:: WHAT YOU WILL DO ::
Repeat everything from the first line of the listing below through the line that contains "rad = math.radians", exactly. Leave out pictures.

:: RECORDED DATA ::
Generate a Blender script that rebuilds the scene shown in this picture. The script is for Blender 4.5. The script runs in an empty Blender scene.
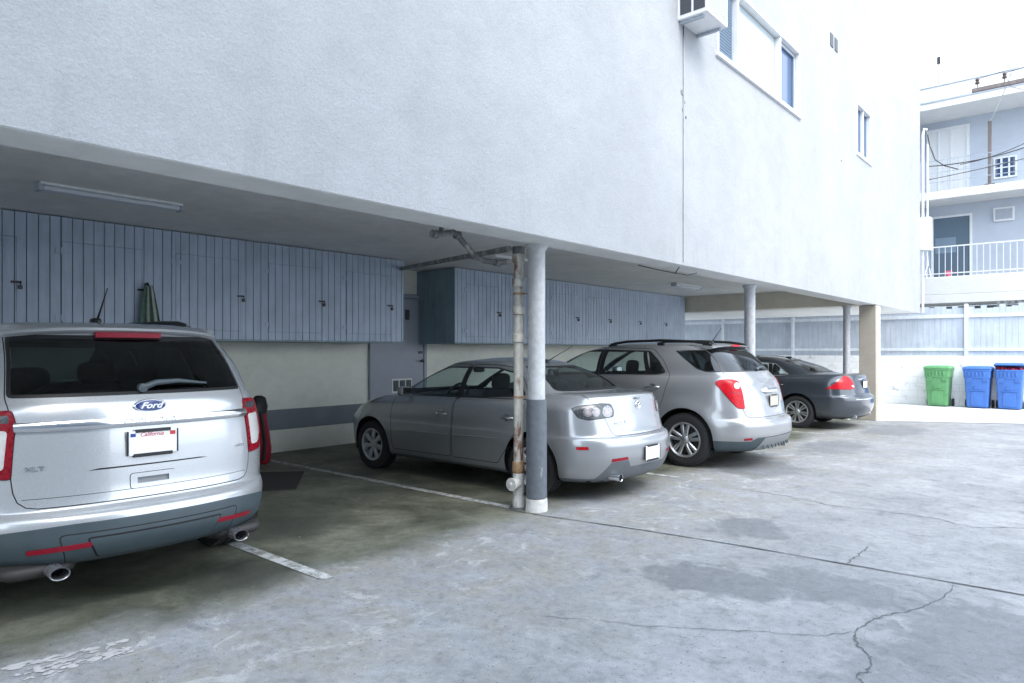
import bpy, bmesh, math, random
from mathutils import Vector, Matrix
from mathutils.bvhtree import BVHTree
from mathutils.interpolate import poly_3d_calc
random.seed(7)
SC = bpy.context.scene
COL = SC.collection
PI = math.pi
rad = math.radians

# ------------------------------------------------------------------ materials
def new_mat(name):
    m = bpy.data.materials.new(name); m.use_nodes = True
    nt = m.node_tree
    return m, nt, nt.nodes.get('Principled BSDF'), nt.nodes.get('Material Output')

def N(nt, kind, **kw):
    n = nt.nodes.new(kind)
    for k, v in kw.items():
        if k in n.inputs.keys() if hasattr(n.inputs, 'keys') else False:
            n.inputs[k].default_value = v
        else:
            setattr(n, k, v)
    return n

def ramp(nt, stops, src=None):
    r = nt.nodes.new('ShaderNodeValToRGB')
    e = r.color_ramp.elements
    while len(e) < len(stops): e.new(0.5)
    for i, (p, c) in enumerate(stops):
        e[i].position = p
        e[i].color = (c, c, c, 1) if not hasattr(c, '__len__') else (*c[:3], 1)
    if src is not None: nt.links.new(src, r.inputs[0])
    return r

def noise(nt, vec, scale, detail=6, rough=.55, dist=0.):
    n = nt.nodes.new('ShaderNodeTexNoise')
    n.inputs['Scale'].default_value = scale
    n.inputs['Detail'].default_value = detail
    n.inputs['Roughness'].default_value = rough
    n.inputs['Distortion'].default_value = dist
    if vec is not None: nt.links.new(vec, n.inputs['Vector'])
    return n

def mixc(nt, fac, a, b, mode='MIX'):
    m = nt.nodes.new('ShaderNodeMix'); m.data_type = 'RGBA'; m.blend_type = mode
    def put(sock, v):
        if hasattr(v, 'default_value') or hasattr(v, 'links'): nt.links.new(v, sock)
        elif hasattr(v, '__len__'): sock.default_value = (*v[:3], 1)
        else: sock.default_value = v
    put(m.inputs[0], fac); put(m.inputs[6], a); put(m.inputs[7], b)
    return m.outputs[2]

def math_(nt, op, a, b=None, c=None):
    m = nt.nodes.new('ShaderNodeMath'); m.operation = op
    for i, v in enumerate((a, b, c)):
        if v is None: continue
        if hasattr(v, 'links'): nt.links.new(v, m.inputs[i])
        else: m.inputs[i].default_value = v
    return m.outputs[0]

def world_pos(nt):
    return nt.nodes.new('ShaderNodeNewGeometry').outputs['Position']

def bump(nt, bsdf, height, strength=.3, dist=.01):
    b = nt.nodes.new('ShaderNodeBump')
    b.inputs['Strength'].default_value = strength
    b.inputs['Distance'].default_value = dist
    nt.links.new(height, b.inputs['Height'])
    nt.links.new(b.outputs[0], bsdf.inputs['Normal'])

def simple(name, col, rough=.5, metal=0., coat=0., var=.0, vscale=8., bmp=0., bscale=60., spec=.5):
    m, nt, b, o = new_mat(name)
    b.inputs['Roughness'].default_value = rough
    b.inputs['Metallic'].default_value = metal
    b.inputs['Coat Weight'].default_value = coat
    b.inputs['Coat Roughness'].default_value = .05
    b.inputs['Specular IOR Level'].default_value = spec
    tc = nt.nodes.new('ShaderNodeTexCoord').outputs['Object']
    if var > 0:
        n = noise(nt, tc, vscale, 7, .6)
        r = ramp(nt, [(.3, [c*(1-var) for c in col]), (.7, [min(1, c*(1+var)) for c in col])], n.outputs[0])
        nt.links.new(r.outputs[0], b.inputs['Base Color'])
        rr = ramp(nt, [(.3, max(.02, rough-.08)), (.7, min(1, rough+.08))], n.outputs[0])
        nt.links.new(rr.outputs[0], b.inputs['Roughness'])
    else:
        b.inputs['Base Color'].default_value = (*col, 1)
    if bmp > 0:
        n2 = noise(nt, tc, bscale, 4, .6)
        bump(nt, b, n2.outputs[0], bmp, .004)
    return m

def car_paint(name, col, metal=.55, rough=.32, dirt=.12, low_dirt=.35):
    """metallic paint with a clear coat and a film of dust; the inner side of the sheet is dark trim"""
    m, nt, b, o = new_mat(name)
    tc = nt.nodes.new('ShaderNodeTexCoord').outputs['Object']
    n = noise(nt, tc, 2.3, 6, .6)
    sep = nt.nodes.new('ShaderNodeSeparateXYZ'); nt.links.new(tc, sep.inputs[0])
    low = nt.nodes.new('ShaderNodeMapRange'); nt.links.new(sep.outputs[2], low.inputs[0])
    low.inputs[1].default_value = .75; low.inputs[2].default_value = .2
    d = math_(nt, 'MULTIPLY_ADD', low.outputs[0], low_dirt, math_(nt, 'MULTIPLY', n.outputs[0], dirt))
    dusty = mixc(nt, d, col, (.26, .25, .23))
    nt.links.new(dusty, b.inputs['Base Color'])
    fl = noise(nt, tc, 900, 2, .5)
    r = ramp(nt, [(.35, rough-.06), (.65, rough+.08)], fl.outputs[0])
    nt.links.new(math_(nt, 'MULTIPLY_ADD', d, .35, r.outputs[0]), b.inputs['Roughness'])
    b.inputs['Metallic'].default_value = metal
    b.inputs['Coat Weight'].default_value = 1.0
    b.inputs['Coat Roughness'].default_value = .03
    dk = nt.nodes.new('ShaderNodeBsdfDiffuse'); dk.inputs[0].default_value = (.03, .03, .032, 1)
    g = nt.nodes.new('ShaderNodeNewGeometry')
    mx = nt.nodes.new('ShaderNodeMixShader')
    nt.links.new(g.outputs['Backfacing'], mx.inputs[0])
    nt.links.new(b.outputs[0], mx.inputs[1]); nt.links.new(dk.outputs[0], mx.inputs[2])
    nt.links.new(mx.outputs[0], o.inputs[0])
    return m

def glass(name, tint, refl=.06, rough=.01):
    m, nt, b, o = new_mat(name)
    nt.nodes.remove(b)
    t = nt.nodes.new('ShaderNodeBsdfTransparent'); t.inputs[0].default_value = (*tint, 1)
    g = nt.nodes.new('ShaderNodeBsdfGlossy'); g.inputs['Roughness'].default_value = rough
    g.inputs['Color'].default_value = (.95, .97, 1, 1)
    f = nt.nodes.new('ShaderNodeLayerWeight'); f.inputs[0].default_value = .5      # Schlick curve, the same from both sides of the pane
    fac = math_(nt, 'MULTIPLY_ADD', math_(nt, 'POWER', f.outputs['Facing'], 5.0), .7, refl)
    mx = nt.nodes.new('ShaderNodeMixShader')
    nt.links.new(fac, mx.inputs[0]); nt.links.new(t.outputs[0], mx.inputs[1]); nt.links.new(g.outputs[0], mx.inputs[2])
    nt.links.new(mx.outputs[0], o.inputs[0])
    return m

M = {}
M['silver'] = car_paint('silver_paint', (.32, .335, .355), metal=.42, rough=.22)
M['silver_suv'] = car_paint('silver_suv_paint', (.48, .495, .51), metal=.42, rough=.22)
M['silver_warm'] = car_paint('pale_silver_paint', (.32, .33, .345), metal=.42, rough=.22)
M['navy'] = car_paint('graphite_blue_paint', (.034, .043, .056), metal=.3, rough=.28, dirt=.04, low_dirt=.08)
M['gap'] = simple('shut_line', (.012, .012, .013), .8)
M['trim'] = simple('black_trim', (.014, .015, .016), .35)
M['plastic'] = simple('dark_plastic', (.035, .04, .044), .55, var=.15, vscale=14, bmp=.12, bscale=300)
M['clad'] = simple('grey_bumper_plastic', (.050, .070, .080), .5, var=.12, vscale=6, bmp=.1, bscale=400)
M['clad_mid'] = simple('charcoal_bumper_plastic', (.11, .12, .13), .5, var=.1, vscale=6)
M['clad_light'] = simple('mid_grey_plastic', (.20, .21, .22), .5, var=.1, vscale=6)
M['chrome'] = simple('chrome', (.78, .79, .8), .12, 1.)
M['satin'] = simple('satin_metal', (.62, .63, .64), .3, 1., var=.06, vscale=20)
M['alloy'] = simple('alloy_wheel', (.50, .51, .52), .33, .85, var=.12, vscale=12)
M['hubcap'] = simple('silver_hubcap', (.52, .53, .55), .4, .45, var=.1, vscale=10)
M['rubber'] = simple('tyre_rubber', (.022, .022, .023), .8, var=.3, vscale=25)
M['brake'] = simple('brake_iron', (.05, .047, .045), .6, .5)
M['well'] = simple('wheel_well', (.012, .012, .013), .9)
M['glass'] = glass('clear_car_glass', (.78, .86, .85))
M['glass_mid'] = glass('tinted_car_glass', (.5, .56, .57), .12)
M['glass_dark'] = glass('privacy_car_glass', (.055, .078, .086), .07)
M['glass_lens'] = glass('clear_lens', (.8, .82, .82), .08)
M['red'] = simple('red_lens', (.40, .002, .010), .3, coat=.12, var=.3, vscale=40, spec=.2)
M['red_deep'] = simple('deep_red_lens', (.22, .003, .012), .3, coat=.15, var=.25, vscale=40, spec=.25)
M['red_dark'] = simple('dark_red_lens', (.26, .004, .02), .3, coat=.15, spec=.35)
M['lens_pink'] = simple('pale_pink_lens', (.36, .31, .32), .2, coat=.6, var=.3, vscale=50)
M['lens_white'] = simple('white_lens', (.62, .60, .58), .15, coat=1., var=.1, vscale=60)
M['lens_smoke'] = simple('smoked_lens_bowl', (.055, .058, .062), .25, .2, coat=.4, var=.3, vscale=40)
M['lamp_bowl'] = simple('dull_lamp_bowl', (.24, .24, .25), .3, .6, coat=.5, var=.3, vscale=40)
M['seat'] = simple('seat_cloth', (.035, .036, .038), .85, var=.2, vscale=30)
M['seat_grey'] = simple('seat_grey_cloth', (.10, .10, .10), .85, var=.2, vscale=30)
M['plate'] = simple('plate_white', (.82, .82, .83), .4)
M['plate_tan'] = simple('plate_faded', (.42, .41, .33), .5, var=.12, vscale=20)
M['ink_red'] = simple('ink_red', (.5, .03, .03), .5)
M['ink_blue'] = simple('ink_blue', (.02, .05, .25), .5)
M['badge_blue'] = simple('badge_blue', (.012, .035, .16), .25, coat=1.)

# ------------------------------------------------------------------ objects
def link(o, parent=None):
    COL.objects.link(o)
    if parent is not None: o.parent = parent
    return o

def tag(o, label=None, cat=None, group=None, kind=None):
    if label: o['label'] = label
    if cat: o['category'] = cat
    if group: o['group'] = group
    if kind: o['kind'] = kind
    return o

def thing(name, label, cat, loc=(0, 0, 0), group=None, rz=0):
    o = bpy.data.objects.new(name, None); o.empty_display_size = .2
    o.location = loc; o.rotation_euler = (0, 0, rz)
    link(o)
    return tag(o, label, cat, group)

def copy_tree(o, parent=None):
    c = o.copy(); COL.objects.link(c); c.parent = parent
    for ch in list(o.children): copy_tree(ch, c)
    return c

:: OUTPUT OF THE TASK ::
Generate a Blender script that rebuilds the scene shown in this picture. The script is for Blender 4.5. The script runs in an empty Blender scene.
import bpy, bmesh, math, random
from mathutils import Vector, Matrix
from mathutils.bvhtree import BVHTree
from mathutils.interpolate import poly_3d_calc
random.seed(7)
SC = bpy.context.scene
COL = SC.collection
PI = math.pi
rad = math.radians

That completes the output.